Note: income inclusion amounts are predetermined by the IRS and published within the proper scheduling book for your 2016 business taxes.

Outside of that, you can deduct all of the other expenses for maintenance, fuel, etc., but you have to be careful with leased vehicles because if any repair or maintenance is covered under warranty, that cannot be claimed in your actual expenses deduction as it wasn’t an actual expense for your company. Leased vehicles are also subjected to the same use policies. The figures above represent a vehicle that was used 100-percent of the time for business purposes. If the same vehicles were used for business 80 percent of the time, you would only be able to deduct 80-percent of the lease payments and the income inclusion amount would also be adjusted down to 80 percent. In the situation above, you would only be able to deduct $4,780. That’s 80-percent of the lease payments with $20 income inclusion deduction (80-percent of $25.)
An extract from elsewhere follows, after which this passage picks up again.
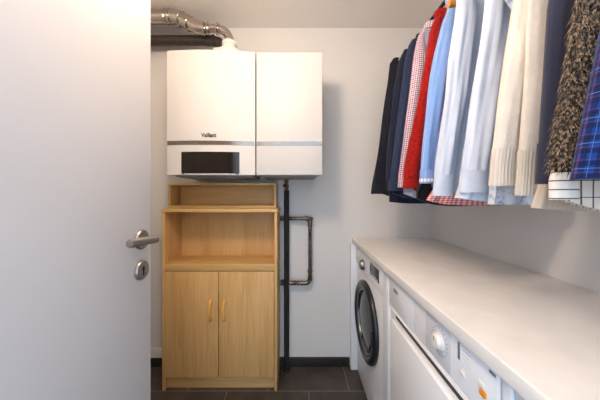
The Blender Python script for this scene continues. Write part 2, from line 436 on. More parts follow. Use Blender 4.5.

Which Deduction Should You Take?

To be honest, it’s best not to be lazy. Take the time to dig out all of your paperwork and receipts, then determine how much you’ll get to deduct if you use the actual expense method. Then, compute the flat-rate method and see which is more. Take the largest deduction you can, but if you go with the actual method, make sure you have receipts and evidence for everything you’ve spent, including things like fuel, tolls, parking fees, lease payments, loan interest, etc. The IRS will inspect all of this when they finally get to processing your return, and you don’t want the headache of an audit if you accidentally deduct something you shouldn’t or, at the very least, can’t prove. It’s best to purchase a mileage or driving log for each business vehicle you have each year so that you can keep good track of business and personal miles as you go.